We are not prepared, nowhere near. We do not have decent public transportation, either for local or long distance travel. We will never be able to build all the nuclear power plants we need once the costs skyrockets due to escalating fuel costs. We do not have the rapid and high speed rail we will need to replace our planes. We do not have the wherewithal either jointly or severally to replace our soon-to-be-unlivable sprawl-burbs with well-insulated housing in dense, walkable towns and cities. We do not have the sustainable agriculture developed that we will need when it becomes prohibitive to use the chemical fertilizers manufactured with oil and gas. Most of us have no savings, let alone a 6 month supply of food. And thanks to the debt debacle of the past decade, we have no capital with which to build the systems we will need to retain our comforts, nor the industries that can supply us with the goods we will need in a different world than the one we live in now.

Maybe the religionists have a point- praying is what you do when you have nothing else left, and it seems appropriate now.

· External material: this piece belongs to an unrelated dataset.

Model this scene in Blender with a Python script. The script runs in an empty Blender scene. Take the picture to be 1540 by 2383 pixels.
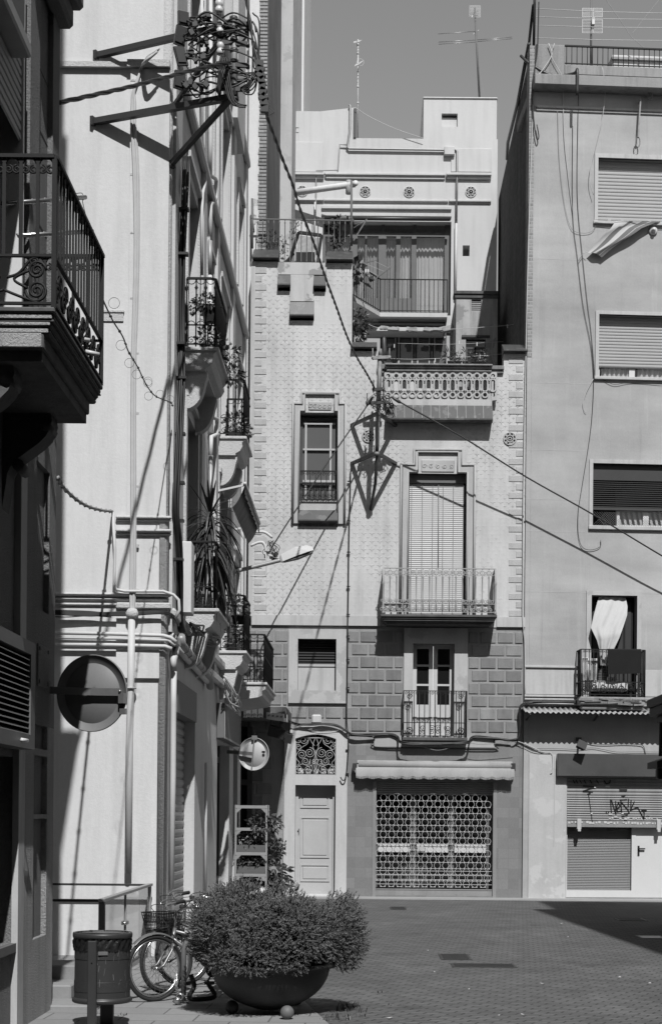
import bpy, math, random
from mathutils import Vector, Matrix
random.seed(7)
SC = bpy.context.scene
COL = SC.collection
PI = math.pi
rad = math.radians
# ---- calibrated view of the street: 1540 x 2383 picture units, principal point (850,1895)
F, CU, CV, EYE = 3700.0, 850.0, 1895.0, 1.726
ROLL = rad(0.5)
CR, SR = math.cos(ROLL), math.sin(ROLL)
DF = 32.7            # distance of the tiled house front
PH = 40.0            # distance of the penthouse front

def ray(u, v):
    du, dv = u - CU, v - CV
    return (du * CR + dv * SR) / F, -(-du * SR + dv * CR) / F
def P(u, v, Y):
    x, z = ray(u, v)
    return Vector((x * Y, Y, EYE + z * Y))
def PX(u, v, X):
    x, z = ray(u, v)
    return P(u, v, X / x)
def G(u, v, z=0.0):
    x, zz = ray(u, v)
    return P(u, v, (z - EYE) / zz)
def RC(u0, v0, u1, v1, Y):
    """picture rectangle -> x0,x1,z0,z1 on the plane at distance Y"""
    um, vm = (u0 + u1) / 2, (v0 + v1) / 2
    return ray(u0, vm)[0] * Y, ray(u1, vm)[0] * Y, EYE + ray(um, v1)[1] * Y, EYE + ray(um, v0)[1] * Y
def ZX(v, X, Y):
    """height of picture row v at a known X,Y"""
    u = CU + X / Y * F
    for _ in range(3):
        x, z = ray(u, v)
        u += (X / Y - x) * F
    return EYE + ray(u, v)[1] * Y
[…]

However, we could try to do just a few little things that might help. Since nobody, including all the leftist "greens", seems unduly disturbed by the recent deaths caused by the production of fossil fuels, could we try not to get all hysterical at the mere thought of building another nuclear plant near Chicago, or foam at the mouth because a train loaded with spent nuclear fuel might pass through town sometime. If we can tolerate a mine disaster that kills 29 minors, or a drill rig explosion that claims 11 men and spews oil allover the Gulf, could we front the theoretical hazards involved in a form of electricity generation that has not killed a single civilian in the U.S. or Western Europe in its forty-year history?

2 comments:

consultant said...

Hi Laura,

I'll have more to say later.

I've often said that most people know Oprah Winfrey better than they know their next door neighbors.

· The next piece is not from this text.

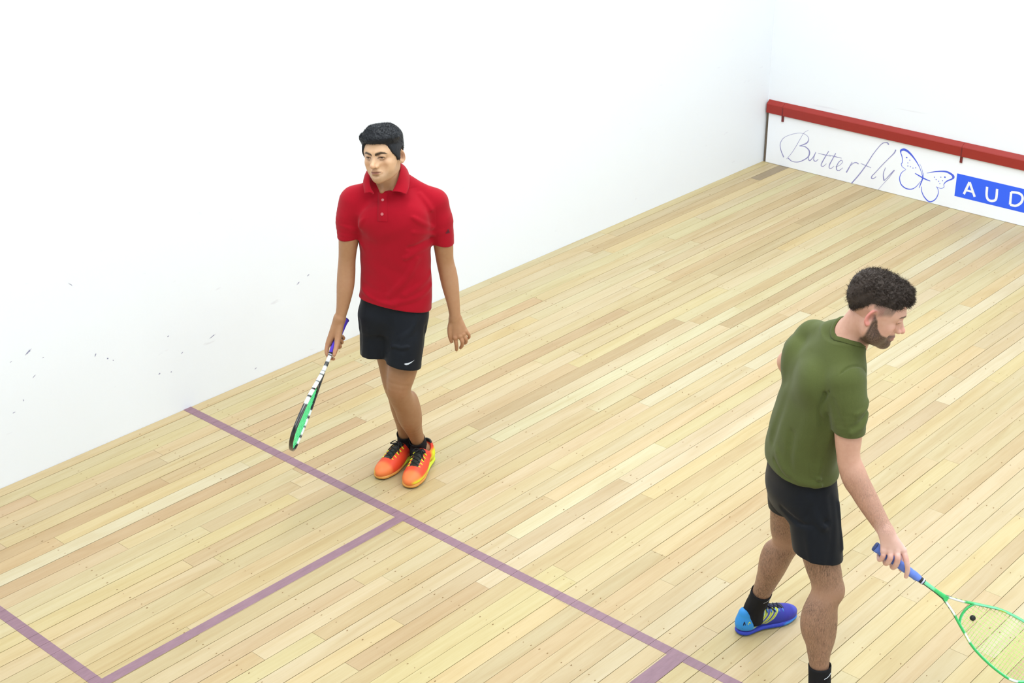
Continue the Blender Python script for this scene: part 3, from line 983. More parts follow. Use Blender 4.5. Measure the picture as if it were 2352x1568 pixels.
def head_colors(V, C, fr, o):
    """paint brows, lips, eyes, stubble by place on the head"""
    q = fr.inv(V)
    near = (np.abs(q[:, 0]) < .1) & (np.abs(q[:, 1]) < .16) & (q[:, 2] > -.16)
    x, y, z = q[:, 0], q[:, 1], q[:, 2].copy()
    z = np.where(z < -.03 * o.get('zk', .95), z / o.get('zk', .95), z)
    ax = np.abs(x)
    front = smooth01(-y, .03, .06) * near
    # warm cheeks, nose and ears
    red = np.exp(-((ax - .045) / .02) ** 2 - ((z + .035) / .02) ** 2) * front * .35 + np.exp(-(ax / .014) ** 2 - ((z + .04) / .014) ** 2) * front * .6
    red = np.maximum(red, o.get('earred', .35) * smooth01(ax, .0785, .084) * (np.abs(z + .01) < .05) * (y > -.02) * (y < .05) * near)
    C = mixc(C, o['flush'], np.clip(red, 0, 1) * o.get('redness', 1.0))
    # stubble / beard
    b = o.get('beard', 0)
    if b:
        zz = np.interp(-y, [-.03, .0, .015, .03, .05, .075, .10], [.012, .004, -.010, -.040, -.056, -.060, -.057])
        m = smooth01(zz - z, 0, o.get('beardsoft', .010)) * smooth01(-y, -.006, .004) * near * (z > -.145)
        m *= 1 - np.exp(-(ax / .024) ** 2 - ((z + .075) / .0075) ** 2) * front           # lips stay clear
        m *= 1 - .55 * np.exp(-(ax / .007) ** 2 - ((z + .066) / .008) ** 2)
        m *= np.where(z < -.118, np.clip((z + .145) / .03, 0, 1), 1)
        C = mixc(C, o['beardcol'], np.clip(m * b * (1 + .22 * vnoise(q, 900, 3) + .12 * vnoise(q, 2100, 5)), 0, 1))
    # clipped sides of the hair
    fd = o.get('fade', 0)
    if fd:
        zb = np.interp(y, [-.062, -.05, -.03, -.012, .0, .02, .035, .06, .1], [.05, .012, .006, -.004, -.03, .026, .010, -.040, -.055])
        m = smooth01(z - zb, -.004, .018) * smooth01(y, -.070, -.05) * near * (1 - np.exp(-((y - .012) / .020) ** 4 - ((z - o.get('earz', -.01)) / .034) ** 4) * (ax > .076))
        C = mixc(C, o['haircol'], np.clip(m * fd * (1 + .2 * vnoise(q, 1100, 8)), 0, 1))
    ez = o.get('earz', -.01)
    con = np.exp(-(((y - .010) / .0105) ** 2 + ((z - ez - .002) / .017) ** 2) ** 2) * smooth01(ax, .0705, .0745) * near  # ear hollow: redder skin, with the hollow's shade put into the colour
    C = mixc(C, np.asarray(o['flush']) * .52, np.clip(con, 0, 1) * .62)
    # lips
    lip = np.exp(-((np.maximum(ax - .012, 0)) / .0095) ** 2 - ((z + .0755) / .0078) ** 4) * (y < -.086) * near
    C = mixc(C, o['lip'], np.clip(lip * .9, 0, 1))
    line = np.exp(-((z + .0750) / .0016) ** 2) * (ax < .025) * (y < -.086) * near
    C = mixc(C, np.asarray(o['lip']) * .35, line * .8)
    # eyes
    for s in (-1, 1):
        d = np.sqrt((x - s * .032) ** 2 + (y + .0775) ** 2 + (z + .003) ** 2)
        ball = (d < .01415) & (y < -.083) & near
        C[ball] = np.asarray(srgb(150, 132, 120))
        ang = np.sqrt((x - s * .032 - o.get('gaze', 0)) ** 2 + (z + .0062) ** 2)
        C[ball & (ang < .0070)] = np.asarray(o['iris'])
        C[ball & (ang < .0030)] = 0.006
        lz = .0062 - .0105 * o.get('lid', .5)
        u = np.interp(s * x, [.0165, .024, .032, .040, .048], [-.004, lz * .7 - .0015, lz, lz * .6, -.003])
        lash = np.exp(-((z - u + .0022) / .0017) ** 2) * (s * x > .017) * (s * x < .0475) * (y < -.078) * near
        C = mixc(C, (.012, .009, .008), np.clip(lash * o.get('lash', .9), 0, 1))
        # shade of the eye socket, put into the skin colour
        rim = np.exp(-(((x - s * .031) / .019) ** 2 + ((z + .006) / .013) ** 2)) * (~ball) * front
        C = mixc(C, o['rim'], rim * o.get('rimk', .38))
        # brows
        bx = s * x
        bz = np.interp(bx, [.008, .018, .036, .050, .056], np.array([.0120, .0165, .0215, .0185, .0140]) + o.get('browz', 0))
        bw = np.interp(bx, [.006, .012, .034, .050, .057], [.0005, .0056, .0050, .0030, .0005]) * o.get('browk', 1)
        brow = np.exp(-((z - bz) / (bw + 1e-5)) ** 4) * (bx > .008) * (bx < .058) * front
        C = mixc(C, o['browcol'], np.clip(brow * .93 * (1 + .12 * vnoise(q, 800, 2)), 0, 1))
    nost = np.zeros(len(V))
    for s in (-1, 1):
        nost = np.maximum(nost, np.exp(-((x - s * .0062) ** 2 + (z + .0535) ** 2) / .0028 ** 2) * (y < -.095))
    C = mixc(C, np.asarray(o['rim']) * .4, nost * near)
    return C

def add_sleeve(F, chain, pt, nrm, k, thick=.010):
    """a sleeve cut off at the cuff and hollow behind it, joined to the garment"""
    s, d = F.region(chain, k + .02)
    x, y, z = F.grid(s)
    n = np.asarray(nrm, float); n = n / np.linalg.norm(n)
    pl = ((x - pt[0]) * n[0] + (y - pt[1]) * n[1] + (z - pt[2]) * n[2]).astype(np.float32)
    d2 = -smin(-d, -pl, .006)
    d2 = np.where(pl > -.035, np.maximum(d2, -(d + thick)), d2)
    F.f[s] = smin(F.f[s], d2, k)

def front_y(F, x, z, y0=-.17, y1=.12):
    """first surface met when coming from the front at (x, z)"""
    ys = np.linspace(y0, y1, 260)
    v = F.sample(np.stack([np.full(260, x), ys, np.full(260, z)], 1))
    i = np.flatnonzero(v < 0)
    return ys[i[0]] if len(i) else 0.0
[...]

You're right. Among the countless problems we face is the loss of "community" in places where most people live.

We don't know each other, and when TSHTF this unfamiliarity is going to be scary. The "we're all in this together" refrain isn't going to work, at least initially, for a people who've been weaned off the notion of working and sacrificing together.

Nudge said...

Writing about our country, as it stands now, is an exercise that always leaves me feeling some measure of futility. Strictly speaking, it is not as if the manpower, money, resources etc necessary to get Project B do not exist here in sufficient quantities to get big projects done. By this I'm speaking of projects on the scale of mass nuclear electrification (as in France), extending European-style electrified passenger rail service to every burg with a population greater than 5K people (something that could have been afforded with the money spent bailing out our richest banks/people), vastly encouraging the development of local farming everywhere (in order to shorten the farm-to-dinner-table distance), mandating energy efficiencies for vehicles & appliances of all kind (hint: our efficiency standards are lower than those of China, especially for automobiles), and more.

We don't do these things because we cannot, rather, we do them because we're not thinking correctly or because we don't want to do these things. Quite literally we can very easily paint ourselves into a corner, so to speak, by ignoring necessary hard choices for decades in a row (see 1950s era speeches such as Rickover's) while the problems and the ossification of BAU continue to pile up.

Everything in this country is money, as if no other concern even exists, and the only signal Mr Market listens to seems to be blunt force trauma to the cranium. Bring on $200/barrel oil, please ~ it's all good.